NATURAL GAS IS NEW ENERGY LEADER -- NATURAL GAS STOCKS ARE PLAYING CATCHUP -- MUTUAL FUNDS OFFER BEST WAY TO DO SOME ENERGY SWITCHING
A COMPARISON OF NAT GAS AND OIL... It's becoming increasingly clear that natural gas is now the strongest part of the oil patch. Part of the reason why can be seen in the following charts. The first two charts compare the ten-year history of crude oil (Chart 1) and natural gas (Chart 2). Both are trading at record highs. [Natural gas hit a record high again today while crude oil is still below its record peak at $70 which is another demonstration of the former's new leadership]. But the path to those record prices hasn't been the same for the two commodities. Chart 1 shows that crude broke through its all-time high at $40 in the middle of 2004. Natural gas accomplished that task in the second half of 2005. That means that the bullish breakout in natural gas is more recent than the one in oil. It also means that natural gas is playing catchup to oil. That can be seen better in Chart 3.

Chart 1

Chart 2
NATURAL GAS IS PLAYING CATCHUP TO OIL ... Chart 3 is a relative strength ratio of natural gas ($NATGAS) divided by crude oil ($WTIC) through yesterday. Two things are immediately evident on the chart. From the start of 2003 through the middle of 2005, crude oil prices did much better than natural gas. It wasn't until August of this year, however, that natural gas prices started to play catchup to oil. During that month, the natural gas/oil ratio broke its two and half year down trendline (see circle) and broke through its late 2004 peak to turn its trend upward. That puts natural gas in the role of the new energy leader. I recently wrote that I thought oil stocks had become over-extended. That being the case, energy stocks with a heavy natural gas exposure may the best place to be in the energy sector.

Chart 3
NATURAL GAS INDEX VERSUS ENERGY SPDR ... The next chart extends the comparison of natural gas and crude oil to their respective stocks. Chart 4 is a ratio of the AMEX Natural Gas Index ($XNG) divided by the AMEX Energy SPDR (XLE). [The XLE includes some natural gas stocks but with a smaller weighting]. The ratio shows that the Natural Gas Index has underperformed the XLE since 2003 (much like the commodity). However, the ratio line appears to be moving higher. That suggests to me that natural gas stocks are starting to exert more leadership in the energy sector. We see the same pattern in energy sector mutual fund charts.

Chart 4
NATURAL GAS FUND STARTS TO OUTPERFORM ... Which leads us to the natural question as to how an investor can take advantage of these intra-sector moves. Unfortunately, there's no Exchange Traded Fund that deals exclusively with natural gas stocks. An investor can of course buy some individual natural gas stocks. The easiest way, however, may be through sector mutual funds. Chart 5 plots a relative strength ratio of the Fidelity Natural Gas Select Fund (FSNGX) divided by the Fidelity Energy Fund (FSENX) through yesterday.

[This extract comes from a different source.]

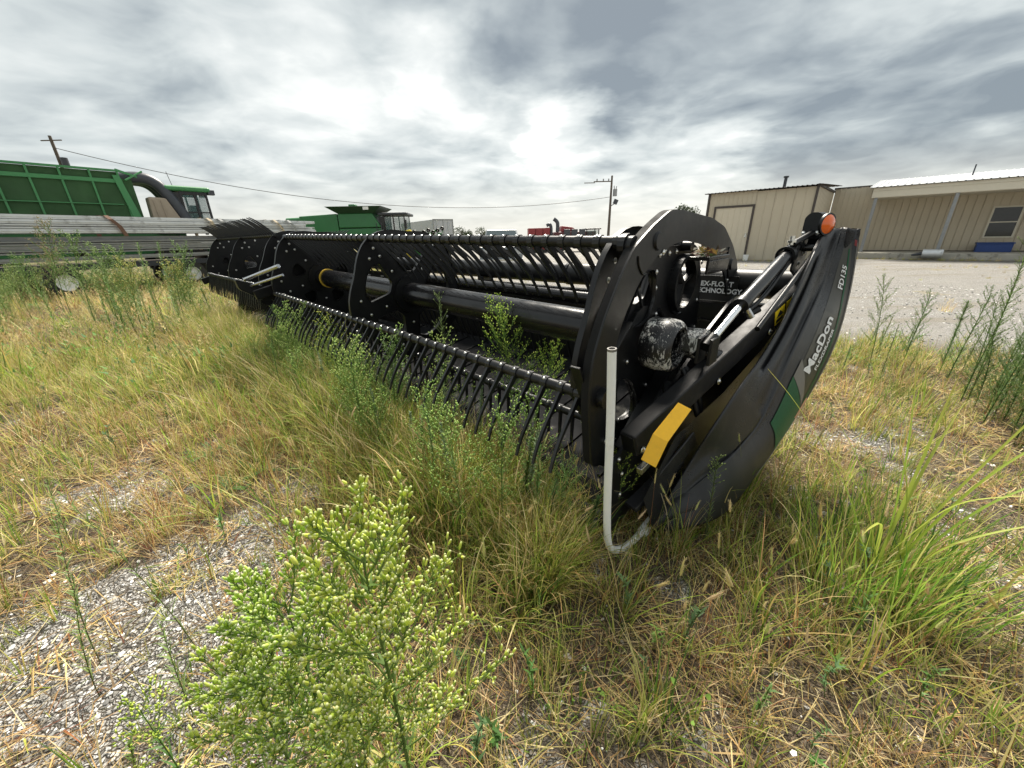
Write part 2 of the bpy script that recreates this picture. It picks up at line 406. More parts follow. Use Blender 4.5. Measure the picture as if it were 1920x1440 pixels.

The falling ratio line since the start of 2005 shows relative underperformance by the natural gas fund. Since August, however, the ratio line has turned up. One way to take advantage of that subtle shift within the energy sector is to switch some funds out of a general energy fund into a natural gas fund. It's quite possible that other fund families may offer the same option. I'm using the Fidelity funds here simply as an example of the relationship between natural gas stocks and oil-related stocks. [In today's trading, the price of natural gas jumped 9.9% to a new record high, while crude oil climbed 2%. The Natural Gas Index (XNG) was the only one of the energy indexes to hit a new record]. Earlier in the year, I suggested that the best energy value was in oil service. I now believe the best value in energy is natural gas. None of the energy groups are cheap. But natural gas may offer the cheapest option in an expensive sector.